TO THE EDITOR:
I found it ironic that Father Fleming chose the film “Gran Torino” to illustrate his anti-violence message. In that movie Clint Eastwood threatens a group of teenage gang members with a Model 1911 .45 Colt pistol and an M-1 Garand rifle. Both are “military-style weapons”.
Mr. Eastwood has made millions of dollars acting in, producing and directing films that glorify gun violence. Starting with a TV role in the western “Rawhide,” Eastwood graduated to a series of violent Italian “spaghetti westerns” in which he mows down hundreds of men with various weapons, including a Gatling gun. He returned to Hollywood in the “Dirty Harry” Callahan detective trilogy in which he famously uses a Smith & Wesson .44 Magnum revolver, “The most powerful handgun in the world”, to dispatch the bad guys.
Eastwood matured into an aging gunfighter in the critically acclaimed 1992 movie “Unforgiven” in which he kills a bartender with a blast from a double barrel shotgun. When the evil sheriff (Gene Hackman) says the man wasn’t armed, Eastwood growls, “Well, he shoulda’ armed himself.”

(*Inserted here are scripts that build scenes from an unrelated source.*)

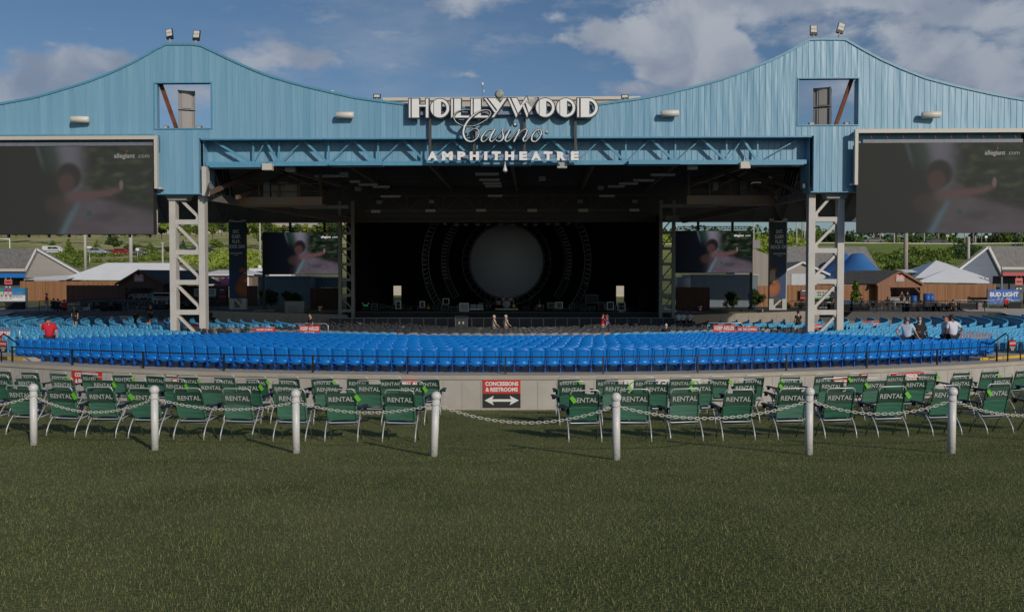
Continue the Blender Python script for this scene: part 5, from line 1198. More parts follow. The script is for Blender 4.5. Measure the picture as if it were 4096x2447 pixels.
def crown_clumps(kind, rg):
    cl = []
    if kind == 'round':
        for _ in range(20):
            d = Vector((rg.gauss(0, 1), rg.gauss(0, 1), rg.gauss(0, 1))).normalized()*rg.uniform(.3, .78); s = rg.uniform(.22, .38); cl.append(((d.x*.5, d.y*.5, .60+d.z*.40), (s*.55, s*.55, s*.42)))
    elif kind == 'cone':
        for i in range(34):
            h = rg.uniform(.12, .97); r = (1-h)*.34; a = rg.uniform(0, 6.28); cl.append(((math.cos(a)*r, math.sin(a)*r, h), (.06+.13*(1-h), .06+.13*(1-h), .05)))
    elif kind == 'column':
        for i in range(26):
            h = rg.uniform(.04, .96); r = .12*math.sin(min(1, (1-h)*1.8)*1.57); a = rg.uniform(0, 6.28); cl.append(((math.cos(a)*r*.6, math.sin(a)*r*.6, h), (.05+r*.7, .05+r*.7, .08)))
    elif kind == 'bush':
        for _ in range(16):
            a = rg.uniform(0, 6.28); r = rg.uniform(0, .42); h = rg.uniform(.25, .85)*(1-r*.7); cl.append(((math.cos(a)*r, math.sin(a)*r, h), (.20, .20, .20)))
    return cl
CROWN = {}
def crown_me(kind, lm, var, n, size):
    k = (kind, lm, var)
    if k not in CROWN:
        rg = random.Random(hash((kind, var)) if False else len(kind)*31+var*7); CROWN[k] = leaves(crown_clumps(kind, rg), n, size, var*13+len(kind)); CROWN[k].materials.append(LM[lm])
    return CROWN[k]
def trunk_me(kind):
    if ('t', kind) not in CROWN:
        q = MB()
        if kind == 'round': q.tube([(0, 0, -.03), (.005, 0, .3), (-.01, 0, .75)], [.028, .02, .006], 7); [q.tube([(0, 0, .25+.07*i), (math.cos(i*2.2)*.25, math.sin(i*2.2)*.25, .45+.09*i)], [.012, .003], 5) for i in range(5)]
        elif kind == 'bush': [q.tube([(0, 0, -.05), (math.cos(i*1.3)*.25, math.sin(i*1.3)*.25, .6)], [.02, .006], 5) for i in range(5)]
        else: q.tube([(0, 0, -.03), (0, 0, .9)], [.02, .003], 6)
        CROWN[('t', kind)] = q.mesh('trunk'); CROWN[('t', kind)].materials.append(barkm)
    return CROWN[('t', kind)]
def tree(p, h, w_, kind, lm, label, cat='tree', group=None, n=1500, size=.05, name='tree', var=None):
    o = empty(name, p, R_.uniform(0, 6.28), label, cat, group); v = R_.randrange(4) if var is None else var
    c = link('crown', crown_me(kind, lm, v, n, size), None, o); tq = link('trunk', trunk_me(kind), None, o)
    c.scale = (w_, w_, h); tq.scale = (h*.8, h*.8, h); return o
def tp(px, py, ylim=(60, 420)):     # terrain hit of a picture point
    r = pray(px, py); d = ylim[0]
    while d < ylim[1]:
        p = r*(d/r.y)
        if p.z < T(p.x, p.y): return p
        d += .5
    return r*(ylim[1]/r.y)
def tree_px(px, pyt, pyb, wpx, kind, lm, label, d=None, **kw):
    p = tp(px, pyb) if d is None else at(px, pyb, d)
    k = p.y/FPX; return tree(Vector((p.x, p.y, T(p.x, p.y) if d is None else p.z)), (pyb-pyt)*k, wpx*k*(1.0 if kind != 'column' else 2.6), kind, lm, label, **kw)
# left slope trees
for (px, yt, yb, w_, kind, lm, lab) in ((211,960,1010,62,'cone','mid','small conifer behind the white van'), (276,957,1020,60,'cone','mid','open conifer between the van and the silver car'), (325,998,1026,32,'bush','mid','low round shrub left of the white pole'),
        (388,962,1004,46,'cone','mid','pointed small conifer above the silver car'), (456,945,1010,86,'round','dark','broad dark tree left of the red car'), (528,970,1004,80,'bush','mid','wide low bush behind the red car'), (600,972,1012,66,'cone','mid','low conifer right of the parked cars'), (672,982,1008,40,'bush','dark','dark shrub against the left lattice leg'),
        (732,960,997,34,'cone','blue','small blue spruce seen through the left lattice leg'), (868,955,1005,70,'round','mid','leafy tree beside the parked dark truck'), (1040,900,1000,60,'round','mid','pale leafed tree right of the left guitar banner')):
    tree_px(px, yt, yb, w_, kind, lm, lab, group='small trees on the left slope')
# band of trees along the foot of the ridge
for i in range(40):
    px = 560+i*22+R_.uniform(-8, 8); yb = R_.uniform(935, 958); h = R_.uniform(38, 75)
    if px > 1430: break
    tree_px(px, yb-h, yb, h*R_.uniform(.9, 1.3), 'round', R_.choice(['mid', 'light', 'mid', 'dark']), 'leafy tree in the belt below the pale ridge', d=R_.uniform(262, 285), group='trees in the belt below the ridge')
for i in range(13):
    px = 0+i*50+R_.uniform(-15, 15); tree_px(px, R_.uniform(905, 925), 952, 60, 'round', 'mid', 'low tree in the hedge line above the dry meadow', d=300+R_.uniform(-8, 8), group='hedge trees above the dry meadow')
# green bank behind the fences on the left: loose undergrowth and shrubs
bl = []
def bank(region, n, hmin, hmax, lm, name, seed, leaf=.30, per=26):
    rg = random.Random(seed); cl = []
    while len(cl) < n:
        px, py = rg.uniform(region[0], region[1]), rg.uniform(region[2], region[3]); p = tp(px, py, (105, 262))
        if p.y > 260: continue
        h = rg.uniform(hmin, hmax); k_ = mnoise.noise(Vector((p.x*.08, p.y*.08, 2)))
        if k_ < -.15: continue
        cl.append(((p.x, p.y, T(p.x, p.y)+h*.35), (h*.8, h*.8, h*.6)))
    me = leaves(cl, n*per, leaf, seed); me.materials.append(LM[lm]); return tag(link(name, me), None, None, kind='stuff')
tag(bank((820, 1060, 1005, 1075), 170, .7, 1.9, 'light', 'undergrowth', 5), 'bright green shrubs on the bank behind the left guitar banner', 'undergrowth')
tag(bank((230, 345, 1018, 1070), 60, .7, 1.7, 'mid', 'undergrowth', 6), 'green bushes on the bank right of the gable roof', 'undergrowth')
tag(bank((345, 840, 1012, 1050), 200, .4, 1.1, 'mid', 'undergrowth', 7), 'scrubby growth along the bank above the white tent', 'undergrowth')
tag(bank((690, 820, 1015, 1060), 90, .7, 1.7, 'light', 'undergrowth', 17), 'bright shrubs seen through the left lattice leg', 'undergrowth')
tag(bank((3480, 3800, 1010, 1085), 260, .8, 1.9, 'mid', 'undergrowth', 8), 'dense green shrubs on the bank below the highway', 'undergrowth')
tag(bank((3800, 4096, 995, 1040), 90, .8, 1.8, 'dark', 'undergrowth', 9), 'dark shrubs on the bank behind the grey gable', 'undergrowth')
tag(bank((2990, 3230, 940, 1010), 120, .8, 2.2, 'light', 'undergrowth', 10), 'bright shrubs below the highway beside the right banner', 'undergrowth')
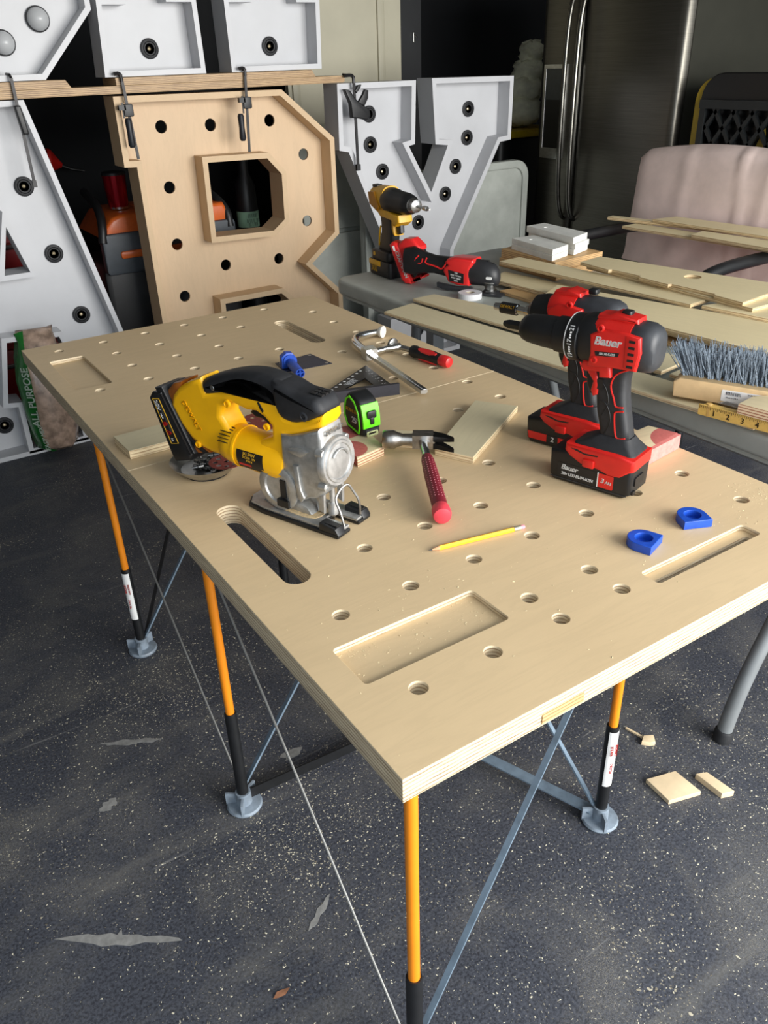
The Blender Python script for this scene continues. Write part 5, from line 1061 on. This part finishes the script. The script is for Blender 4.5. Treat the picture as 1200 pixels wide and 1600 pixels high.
chips('bench_sawdust', 'sparse fine sawdust flecks on the workbench top', 900, [(.95, .22, .12, .05), (1.06, .21, .03, .03), (.75, .2, .2, .08), (.4, .4, .3, .2), (.35, .6, .15, .15), (.2, .28, .1, .06)], TZ+.0002, .0007, .0019, plain('fresh_sawdust', (226, 206, 164), .9, 0, .1, 90), 'sawdust',
      lambda x, y: .02 < x < 1.1 and .01 < y < 1.1 and not (.58 < x < .93 and .1 < y < .16) and not (.05 < x < .36 and .17 < y < .30) and all((x-a)**2+(y-b)**2 > .017**2 for a, b in near_holes) and not (.08 < x < .15 and .47 < y < .85))
chips('recess_sawdust', 'sawdust flecks caught in the near rectangular recess of the workbench', 260, [(.31, .235, .03, .03), (.09, .27, .02, .012), (.2, .235, .08, .03)], TZ-.0118, .0007, .0018, plain('fresh_sawdust', (226, 206, 164)), 'sawdust', lambda x, y: .063 < x < .344 and .187 < y < .283)
PATCH = plain('plaster_patch', (128, 128, 126), .8, 0, .12, 60)
for k, (x, y, r_, lab) in enumerate(((.61, .60, .045, 'grey splash on the floor below the workbench by the floor strap'), (.21, .86, .028, 'small grey paint splash on the floor beside the middle left leg'), (-.52, .62, .0, ''))):
    if r_: mk('paint_splash', G().prism([(r_*(1+.25*sin(3*a+k)+.15*sin(7*a))*cos(a), r_*(.7+.2*cos(2*a))*sin(a)) for a in [2*pi*j/28 for j in range(28)]], 0, .0008, 0, 'xy'), PATCH, None, lab, 'paint splash', loc=(x, y, .0002))
mk('paint_splash', G().prism([(-.14, .0), (-.10, .008), (-.07, .013), (-.05, .010), (-.02, .016), (-.005, .012), (.0, .026), (.006, .012), (.04, .014), (.06, .009), (.09, .012), (.13, .008), (.14, .002), (.09, -.004), (.06, -.003), (.03, -.012), (.0, -.010), (-.03, -.015), (-.05, -.009), (-.08, -.006)], 0, .0008, 0, 'xy'), PATCH, None, 'long grey paint smear on the floor at the lower left', 'paint splash', loc=(-.345, .60, .0002), rz=-.62)
for x, y, L, w, rz, lab in ((-.133, 1.156, .080, .009, -.49, 'thin pale grey paint streak on the floor left of the middle leg foot'), (-.252, .974, .024, .014, .4, 'small grey paint spot on the floor below the thin streak'),
                            (.045, .41, .045, .007, .55, 'narrow grey paint streak on the floor beside the brown leaf')):
    mk('paint_splash', G().prism([(L*(1+.12*sin(5*a))*cos(a), w*(1+.35*sin(7*a+L*90))*sin(a)) for a in [2*pi*j/30 for j in range(30)]], 0, .0008, 0, 'xy'), PATCH, None, lab, 'paint splash', loc=(x, y, .0002), rz=rz)
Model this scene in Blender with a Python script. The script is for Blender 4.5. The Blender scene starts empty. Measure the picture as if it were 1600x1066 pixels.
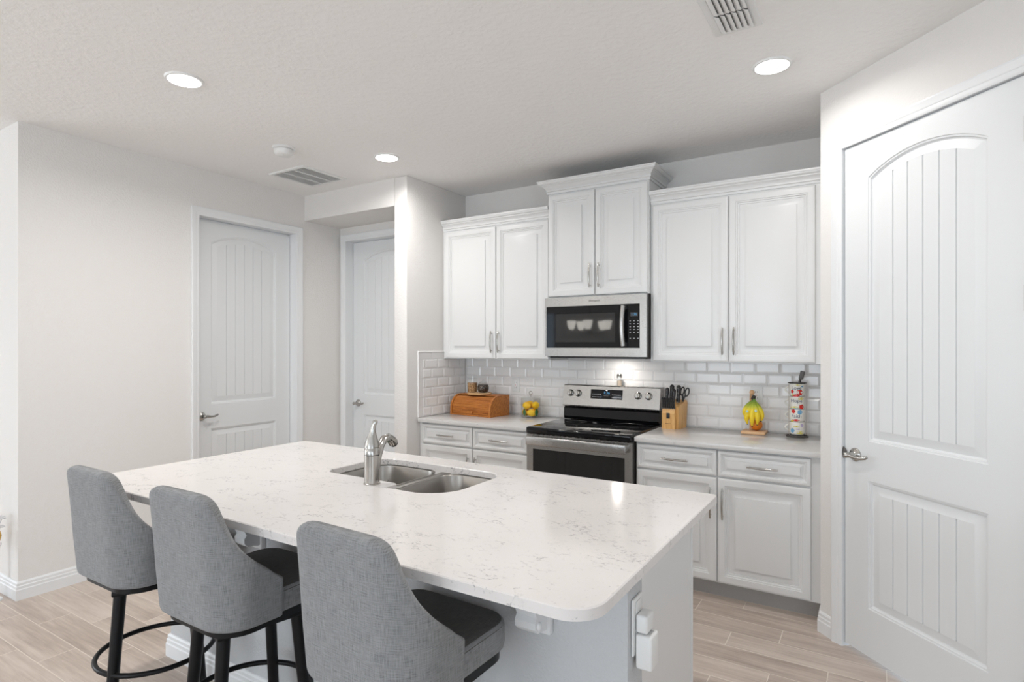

Guns are the low-hanging fruit that politicians can attack to show they are “doing something.” The impact violent movies and first-person shooter video games have on the young people who are addicted to them, the disintegration of the family and oft-untreated mental illness are root causes of the “epidemic” of gun violence. These are difficult and controversial problems to solve.
And let us not forget the disinterest of most young people in religion.
Father Fleming is correct when he writes, “Laws aren’t going to stop violence, love will. Political stump speeches won’t solve this nation’s problem. Only love will.”